Jordan Flaherty was among the Farmington High School students who raised $10,000 last year to build a school — and buy goats — for a village in Kenya.

Tiffany Bertek was part of a group from Alexandria Area High School that helped organize a coat drive for local students, sent Christmas toys to needy children, and raised funds to support a "We Scare Hunger" campaign.

They were among 18,000 enthusiastic students who jammed the Xcel Energy Center Tuesday for what has become an annual day of celebrating service learning and giving, called We Day.

With a lineup of celebrity speakers and performers, it launched another year of giving for the roughly 187,000 Minnesota students now involved in the campaign.

"It's a great opportunity to join everyone who has helped their communities," said Bertek, "and it motivates me to be like everyone else."

Minnesota marked its third We Day celebration with impressive statistics and words of praise from its Canadian organizers and Minnesota educators.

"We started with about 200 schools here, we now have about 560," said Craig Kielburger, co-founder of Free The Children, the Canadian nonprofit that organizes We Day in Canada and four U.S. states.

The number of students in service learning projects jumped from about 64,600 to 197,000, he said. The dollars raised jumped from $378,000 to $836,000.

"And what started in Minnesota is growing across America," Kielburger said.

Minnesota was one of two states that launched the first U.S. We Days in 2013. This year, Gov. Mark Dayton kicked off the fun by proclaiming Tuesday "We Day Minnesota."

The day featured motivational speeches, including one from Chelsea Clinton, music from Grammy award winners Darren Criss and Ciara, and words of encouragement from 20 national speakers.

Many of those speakers talked about overcoming their own challenges, achieving success and giving back. Spencer West, a frequent guest on the We Day stage, has no legs and was told by doctors he would never sit, never walk. But he's become a motivational speaker, drives a car and even climbed Mount Kilimanjaro.

Academy award-winning actress Marlee Matlin, who is deaf, said her parents were encouraged to send her away to a special school but instead kept her home and helped her pursue her dream of becoming an actress in a hearing world.

Actor Henry Winkler, best known as "The Fonz" from the 1970s and '80s TV series "Happy Days," said he had such severe dyslexia that he didn't read a novel until he was 31.

"I am a producer, a director, an actor, and I've written 31 novels for children — and I am in the bottom 3 percent academically in America," Winkler told the crowd. Young people grappling with any challenges should never forget their "greatness," he said. "Their destiny is waiting in their soul. Their job is to figure it out and give it to the world."

Mae Jemison, the first black woman U.S. astronaut, brought the discussion to new heights.

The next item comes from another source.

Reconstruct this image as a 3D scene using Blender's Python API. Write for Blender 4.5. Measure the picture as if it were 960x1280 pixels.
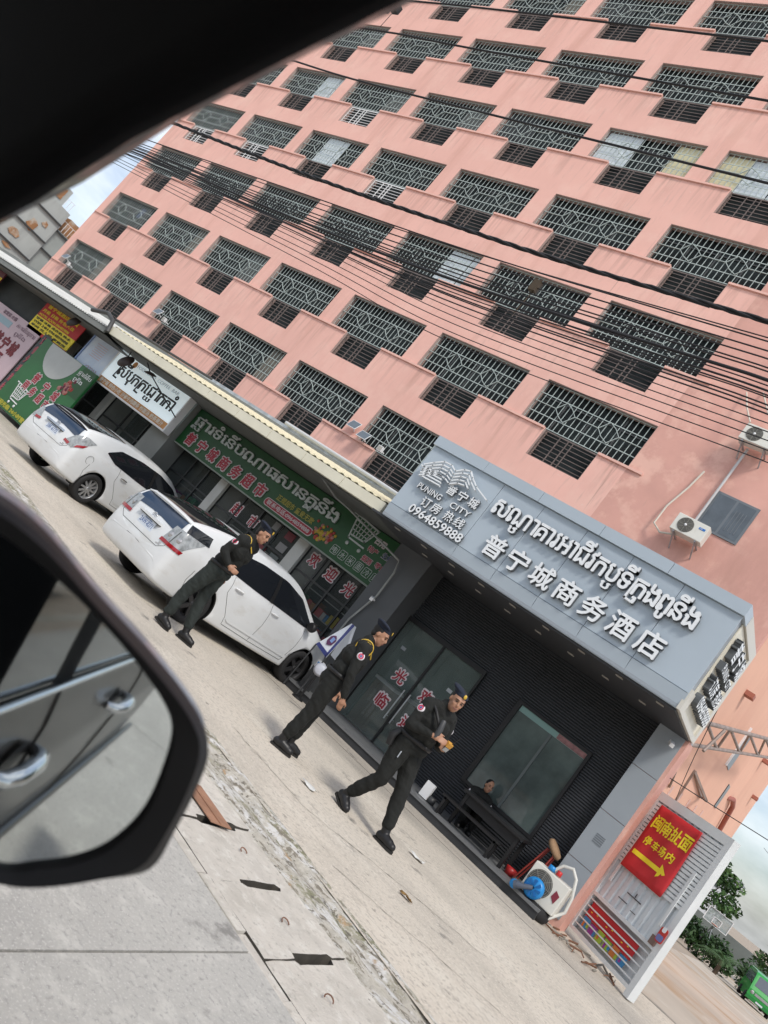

"We're made from the same stuff as the center of stars," she told the crowd. The challenge now is to figure out how to help build a bright future.

Motivation focus

We Day was started in Canada in 2007 by Free The Children. Its first Minnesota event was heavy on teen entertainment and celebrities. Tuesday's event featured plenty of celebrities but focused more on education and motivation.

The blitz of activity is coordinated out of an office in Minneapolis that helps schools that want to join the We Day campaign, said Dean Phillips, co-chair of We Day Minnesota.

The event is funded by foundations and corporate sponsors, said Phillips, co-chair of the Jay and Rose Phillips Family Foundation.

Kielburger has said that Minnesota was chosen as one of the first U.S. test sites because of its strong tradition of service learning. For example, Champlin Park High School organized Thanksgiving food drives long before We Day, but We Day projects "added a global perspective," said Jane Hanson, its service learning coordinator.

"That pulled some different students," she said.

Holly Clark, service coordinator at Northdale Middle School in Coon Rapids, said students there are raising money for a school in India and also for a local food shelf. We Day encouraged children to pursue service projects based on their own passions rather than relying on a school-run project.

"They are good about providing lesson plans and statistics so you can teach students about the issue while they work," Clark said. "And they're good about sending outreach speakers who are exciting, so it appeals to a broader audience."

Educators' embrace of this We Day is due in part to Minnesota Education Commissioner Brenda Cassellius, who embraced the concept from the start. She sent notes to Minnesota school superintendents encouraging them to participate, she said.

On Tuesday, she was on stage thanking the students for their work. "Sometimes children need just one experience to change their lives," she said. "This day could be it."